— Data —

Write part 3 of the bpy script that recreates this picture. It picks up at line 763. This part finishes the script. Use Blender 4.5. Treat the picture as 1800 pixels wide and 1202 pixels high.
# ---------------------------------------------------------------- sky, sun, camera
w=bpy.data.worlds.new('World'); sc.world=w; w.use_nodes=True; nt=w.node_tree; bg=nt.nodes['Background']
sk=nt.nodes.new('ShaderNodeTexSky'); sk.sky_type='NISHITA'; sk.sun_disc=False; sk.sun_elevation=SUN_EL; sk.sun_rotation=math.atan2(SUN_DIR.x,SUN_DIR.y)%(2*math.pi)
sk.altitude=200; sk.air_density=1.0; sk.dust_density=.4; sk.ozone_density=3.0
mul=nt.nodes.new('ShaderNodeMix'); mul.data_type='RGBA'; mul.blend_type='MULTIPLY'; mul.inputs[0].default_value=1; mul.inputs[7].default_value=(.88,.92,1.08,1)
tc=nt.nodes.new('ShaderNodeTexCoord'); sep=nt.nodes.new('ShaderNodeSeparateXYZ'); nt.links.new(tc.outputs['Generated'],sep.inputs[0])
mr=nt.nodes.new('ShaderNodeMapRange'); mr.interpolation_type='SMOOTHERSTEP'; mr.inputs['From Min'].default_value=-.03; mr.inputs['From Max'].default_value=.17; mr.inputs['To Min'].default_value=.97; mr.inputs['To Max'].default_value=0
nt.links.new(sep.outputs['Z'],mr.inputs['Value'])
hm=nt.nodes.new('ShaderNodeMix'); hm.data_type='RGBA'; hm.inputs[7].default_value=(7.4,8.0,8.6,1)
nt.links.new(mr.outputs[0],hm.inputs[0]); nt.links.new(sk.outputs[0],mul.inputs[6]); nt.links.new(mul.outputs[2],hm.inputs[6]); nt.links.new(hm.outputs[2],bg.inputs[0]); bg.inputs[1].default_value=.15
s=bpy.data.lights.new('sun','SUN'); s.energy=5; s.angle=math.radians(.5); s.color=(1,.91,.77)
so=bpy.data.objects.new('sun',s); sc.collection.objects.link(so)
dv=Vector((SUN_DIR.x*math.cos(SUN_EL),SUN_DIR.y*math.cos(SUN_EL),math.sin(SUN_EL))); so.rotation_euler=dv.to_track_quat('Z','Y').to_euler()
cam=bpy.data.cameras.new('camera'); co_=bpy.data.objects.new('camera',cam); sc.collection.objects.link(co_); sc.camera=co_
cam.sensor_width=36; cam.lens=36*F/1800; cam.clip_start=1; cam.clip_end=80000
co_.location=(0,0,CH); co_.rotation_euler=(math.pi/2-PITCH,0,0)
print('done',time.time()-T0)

— Stated problem —
Extract the complete listing above, reproducing each line exactly.

— Exercise output —
Write part 3 of the bpy script that recreates this picture. It picks up at line 763. This part finishes the script. Use Blender 4.5. Treat the picture as 1800 pixels wide and 1202 pixels high.
# ---------------------------------------------------------------- sky, sun, camera
w=bpy.data.worlds.new('World'); sc.world=w; w.use_nodes=True; nt=w.node_tree; bg=nt.nodes['Background']
sk=nt.nodes.new('ShaderNodeTexSky'); sk.sky_type='NISHITA'; sk.sun_disc=False; sk.sun_elevation=SUN_EL; sk.sun_rotation=math.atan2(SUN_DIR.x,SUN_DIR.y)%(2*math.pi)
sk.altitude=200; sk.air_density=1.0; sk.dust_density=.4; sk.ozone_density=3.0
mul=nt.nodes.new('ShaderNodeMix'); mul.data_type='RGBA'; mul.blend_type='MULTIPLY'; mul.inputs[0].default_value=1; mul.inputs[7].default_value=(.88,.92,1.08,1)
tc=nt.nodes.new('ShaderNodeTexCoord'); sep=nt.nodes.new('ShaderNodeSeparateXYZ'); nt.links.new(tc.outputs['Generated'],sep.inputs[0])
mr=nt.nodes.new('ShaderNodeMapRange'); mr.interpolation_type='SMOOTHERSTEP'; mr.inputs['From Min'].default_value=-.03; mr.inputs['From Max'].default_value=.17; mr.inputs['To Min'].default_value=.97; mr.inputs['To Max'].default_value=0
nt.links.new(sep.outputs['Z'],mr.inputs['Value'])
hm=nt.nodes.new('ShaderNodeMix'); hm.data_type='RGBA'; hm.inputs[7].default_value=(7.4,8.0,8.6,1)
nt.links.new(mr.outputs[0],hm.inputs[0]); nt.links.new(sk.outputs[0],mul.inputs[6]); nt.links.new(mul.outputs[2],hm.inputs[6]); nt.links.new(hm.outputs[2],bg.inputs[0]); bg.inputs[1].default_value=.15
s=bpy.data.lights.new('sun','SUN'); s.energy=5; s.angle=math.radians(.5); s.color=(1,.91,.77)
so=bpy.data.objects.new('sun',s); sc.collection.objects.link(so)
dv=Vector((SUN_DIR.x*math.cos(SUN_EL),SUN_DIR.y*math.cos(SUN_EL),math.sin(SUN_EL))); so.rotation_euler=dv.to_track_quat('Z','Y').to_euler()
cam=bpy.data.cameras.new('camera'); co_=bpy.data.objects.new('camera',cam); sc.collection.objects.link(co_); sc.camera=co_
cam.sensor_width=36; cam.lens=36*F/1800; cam.clip_start=1; cam.clip_end=80000
co_.location=(0,0,CH); co_.rotation_euler=(math.pi/2-PITCH,0,0)
print('done',time.time()-T0)